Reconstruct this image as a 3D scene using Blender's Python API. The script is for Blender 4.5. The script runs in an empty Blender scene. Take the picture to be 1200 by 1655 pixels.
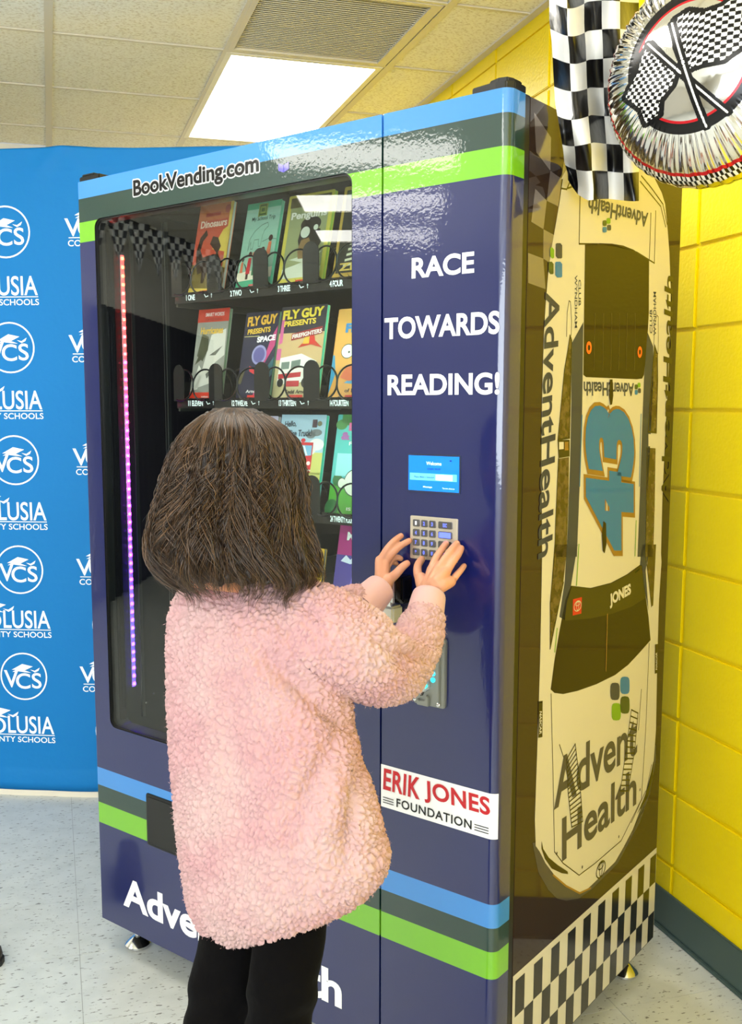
import bpy, bmesh, math, random
import numpy as np
from mathutils import Vector, Matrix, noise
from mathutils.geometry import tessellate_polygon
random.seed(7); rng = np.random.default_rng(7)
SC = bpy.context.scene; COL = SC.collection

# ------------------------------------------------------------------ camera
FPX, YAW, PIT, ROL, CH = 1618.1, 0.2898, 0.1241, -0.0007, 1.4239
CX, CY = 567.1, 856.3
F_ = np.array([math.sin(YAW)*math.cos(PIT), math.cos(YAW)*math.cos(PIT), -math.sin(PIT)])
R_ = np.array([math.cos(YAW), -math.sin(YAW), 0.0]); U_ = np.cross(R_, F_)
R_, U_ = R_*math.cos(ROL)+U_*math.sin(ROL), -R_*math.sin(ROL)+U_*math.cos(ROL)
C_ = np.array([0, 0, CH])
cd = bpy.data.cameras.new('camera'); camo = bpy.data.objects.new('camera', cd); COL.objects.link(camo)
cd.sensor_fit = 'VERTICAL'; cd.sensor_height = 24.0; cd.lens = FPX/1655*24.0
cd.shift_x = (600-CX)/1655; cd.shift_y = (CY-827.5)/1655; cd.clip_start = .05
camo.matrix_world = Matrix(((R_[0], U_[0], -F_[0], 0), (R_[1], U_[1], -F_[1], 0), (R_[2], U_[2], -F_[2], CH), (0, 0, 0, 1)))
SC.camera = camo
# ------------------------------------------------------------------ world, exposure
SC.view_settings.view_transform = 'Standard'; SC.view_settings.look = 'None'
SC.view_settings.gamma = 1; SC.view_settings.use_curve_mapping = False
SC.view_settings.exposure = 0.14
LIGHT_E = 11.0
w = bpy.data.worlds.new('world'); SC.world = w; w.use_nodes = True
w.node_tree.nodes['Background'].inputs[0].default_value = (.9, .93, 1, 1); w.node_tree.nodes['Background'].inputs[1].default_value = .5
SC.cycles.max_bounces = 8; SC.cycles.diffuse_bounces = 6; SC.cycles.glossy_bounces = 5; SC.cycles.transparent_max_bounces = 12
SC.cycles.caustics_reflective = False; SC.cycles.caustics_refractive = False; SC.cycles.sample_clamp_indirect = 6.0

# area light added behind the camera, tilted up to brighten the ceiling
ld = bpy.data.lights.new('daylight', 'AREA'); ld.shape = 'RECTANGLE'; ld.size = 6.2; ld.size_y = 1.45; ld.energy = 300; ld.color = (.86, .94, 1.0)
lo = bpy.data.objects.new('daylight', ld); COL.objects.link(lo); lo.location = (-2.1, -2.35, 1.625); lo.rotation_euler = (math.radians(90+32), 0, 0)
# ------------------------------------------------------------------ geometry of the view: pixel -> point on a real plane
def pray(x, y): return F_ + R_*(x-CX)/FPX - U_*(y-CY)/FPX
def dep(x, y, d): return C_ + pray(x, y)*d
MX, MY, MT = .0837, 2.5677, -.9598                    # vending machine: front left corner and turn
MW, MS, MD, MZB, MH, MTK = 1.1749, .909, .80, .0882, 1.9538, .054
ct, st = math.cos(MT), math.sin(MT)
def toM(P): dx, dy = P[0]-MX, P[1]-MY; return np.array([dx*ct+dy*st, -dx*st+dy*ct, P[2]])
def fromM(p): return np.array([MX+p[0]*ct-p[1]*st, MY+p[0]*st+p[1]*ct, p[2]])
def onfront(x, y, ly=0.0):
    a = toM(C_); b = toM(C_+pray(x, y)); return a+(b-a)*((ly-a[1])/(b[1]-a[1]))
def onside(x, y):
    a = toM(C_); b = toM(C_+pray(x, y)); return a+(b-a)*((MW-a[0])/(b[0]-a[0]))
def fz(x, y):                                          # depth of the machine front behind a pixel
    p = fromM(onfront(x, y)); return float((p-C_)@F_)

# ------------------------------------------------------------------ materials
def lin(c):
    c = np.array(c[:3], float)/255.0
    return tuple(np.where(c <= .04045, c/12.92, ((c+.055)/1.055)**2.4))+(1.0,)
MATS = {}
def mat(name, col, rough=.5, metal=0, spec=.5, coat=0, bump=None, emit=None, es=1, sheen=0, var=None, crough=.03):
    if name in MATS: return MATS[name]
    m = bpy.data.materials.new(name); m.use_nodes = True; nt = m.node_tree; b = nt.nodes['Principled BSDF']
    b.inputs['Base Color'].default_value = lin(col); b.inputs['Roughness'].default_value = rough
    b.inputs['Metallic'].default_value = metal; b.inputs['Specular IOR Level'].default_value = spec
    b.inputs['Coat Weight'].default_value = coat; b.inputs['Coat Roughness'].default_value = crough
    if sheen: b.inputs['Sheen Weight'].default_value = sheen; b.inputs['Sheen Roughness'].default_value = .5
    tc = nt.nodes.new('ShaderNodeTexCoord')
    if bump:                                           # (scale, strength, distance)
        n = nt.nodes.new('ShaderNodeTexNoise'); n.inputs['Scale'].default_value = bump[0]; n.inputs['Detail'].default_value = bump[3] if len(bump) > 3 else 3
        nt.links.new(tc.outputs['Object'], n.inputs['Vector'])
        bm = nt.nodes.new('ShaderNodeBump'); bm.inputs['Strength'].default_value = bump[1]; bm.inputs['Distance'].default_value = bump[2]
        nt.links.new(n.outputs['Fac'], bm.inputs['Height']); nt.links.new(bm.outputs[0], b.inputs['Normal'])
        if coat: nt.links.new(bm.outputs[0], b.inputs['Coat Normal'])
    if var:                                            # (scale, colour 2, low, high)
        n = nt.nodes.new('ShaderNodeTexNoise'); n.inputs['Scale'].default_value = var[0]; n.inputs['Detail'].default_value = 5
        nt.links.new(tc.outputs['Object'], n.inputs['Vector'])
        r = nt.nodes.new('ShaderNodeValToRGB'); r.color_ramp.elements[0].position = var[2]; r.color_ramp.elements[1].position = var[3]
        r.color_ramp.elements[0].color = lin(var[1]); r.color_ramp.elements[1].color = lin(col)
        nt.links.new(n.outputs['Fac'], r.inputs[0]); nt.links.new(r.outputs[0], b.inputs['Base Color'])
    if emit: b.inputs['Emission Color'].default_value = lin(emit); b.inputs['Emission Strength'].default_value = es
    MATS[name] = m; return m
def pmat(col, rough=.35, spec=.5):                     # printed ink
    return mat('ink_%d_%d_%d_%d' % (*col, int(rough*100)), col, rough, spec=spec)
def smat(col): return mat('wrapink_%d_%d_%d' % col, col, .08, spec=.5, coat=.3)

def wrap_material():
    m = bpy.data.materials.new('front_wrap'); m.use_nodes = True; nt = m.node_tree; b = nt.nodes['Principled BSDF']
    tc = nt.nodes.new('ShaderNodeTexCoord'); sx = nt.nodes.new('ShaderNodeSeparateXYZ'); nt.links.new(tc.outputs['Object'], sx.inputs[0])
    mr = nt.nodes.new('ShaderNodeMath'); mr.operation = 'DIVIDE'; mr.inputs[1].default_value = 2.0; nt.links.new(sx.outputs['Z'], mr.inputs[0])
    r = nt.nodes.new('ShaderNodeValToRGB'); r.color_ramp.interpolation = 'CONSTANT'
    navy, blue, dgr, lime = (3, 18, 80), (48, 126, 200), (14, 48, 42), (106, 172, 26)
    st_ = [(0, navy), (.3507, lime), (.3988, dgr), (.4477, blue), (.4949, navy), (1.8105, lime), (1.859, dgr), (1.907, blue)]
    e = r.color_ramp.elements
    e[0].position = 0; e[0].color = lin(navy); e[1].position = st_[1][0]/2; e[1].color = lin(lime)
    for z, c in st_[2:]: k = e.new(z/2); k.color = lin(c)
    nt.links.new(mr.outputs[0], r.inputs[0]); nt.links.new(r.outputs[0], b.inputs['Base Color'])
    b.inputs['Roughness'].default_value = .3; b.inputs['Coat Weight'].default_value = 1.0; b.inputs['Coat Roughness'].default_value = .015
    n = nt.nodes.new('ShaderNodeTexNoise'); n.inputs['Scale'].default_value = 130; n.inputs['Detail'].default_value = 2
    nt.links.new(tc.outputs['Object'], n.inputs['Vector'])
    n2 = nt.nodes.new('ShaderNodeTexNoise'); n2.inputs['Scale'].default_value = 9; nt.links.new(tc.outputs['Object'], n2.inputs['Vector'])
    bm = nt.nodes.new('ShaderNodeBump'); bm.inputs['Strength'].default_value = .4; bm.inputs['Distance'].default_value = .00028
    nt.links.new(n.outputs['Fac'], bm.inputs['Height'])
    bm2 = nt.nodes.new('ShaderNodeBump'); bm2.inputs['Strength'].default_value = .2; bm2.inputs['Distance'].default_value = .0012
    nt.links.new(n2.outputs['Fac'], bm2.inputs['Height']); nt.links.new(bm.outputs[0], bm2.inputs['Normal'])
    nt.links.new(bm2.outputs[0], b.inputs['Normal']); nt.links.new(bm2.outputs[0], b.inputs['Coat Normal'])
    return m
def pane_material(name, tint=(1, 1, 1), ior=1.52):
    m = bpy.data.materials.new(name); m.use_nodes = True; nt = m.node_tree; nt.nodes.remove(nt.nodes['Principled BSDF'])
    o = nt.nodes['Material Output']; mx = nt.nodes.new('ShaderNodeMixShader'); t = nt.nodes.new('ShaderNodeBsdfTransparent')
    g = nt.nodes.new('ShaderNodeBsdfGlossy'); g.inputs['Roughness'].default_value = 0.0; fr = nt.nodes.new('ShaderNodeFresnel')
    fr.inputs['IOR'].default_value = ior; t.inputs[0].default_value = (*tint, 1)
    ge = nt.nodes.new('ShaderNodeNewGeometry')       # the pane's inner face is seen from within: give it the same fresnel
    sw = nt.nodes.new('ShaderNodeMath'); sw.operation = 'MULTIPLY_ADD'; sw.inputs[1].default_value = 1/ior-ior; sw.inputs[2].default_value = ior
    nt.links.new(ge.outputs['Backfacing'], sw.inputs[0])
    nt.links.new(sw.outputs[0], fr.inputs['IOR'])
    nt.links.new(fr.outputs[0], mx.inputs[0]); nt.links.new(t.outputs[0], mx.inputs[1]); nt.links.new(g.outputs[0], mx.inputs[2])
    nt.links.new(mx.outputs[0], o.inputs[0]); return m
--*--
» **What is required**
Write out an exact copy of the listing, first line through the line containing "SC = bpy.context.scene; COL = SC.collection", with the pictures left out.

» **Correct response**
Reconstruct this image as a 3D scene using Blender's Python API. The script is for Blender 4.5. The script runs in an empty Blender scene. Take the picture to be 1200 by 1655 pixels.
import bpy, bmesh, math, random
import numpy as np
from mathutils import Vector, Matrix, noise
from mathutils.geometry import tessellate_polygon
random.seed(7); rng = np.random.default_rng(7)
SC = bpy.context.scene; COL = SC.collection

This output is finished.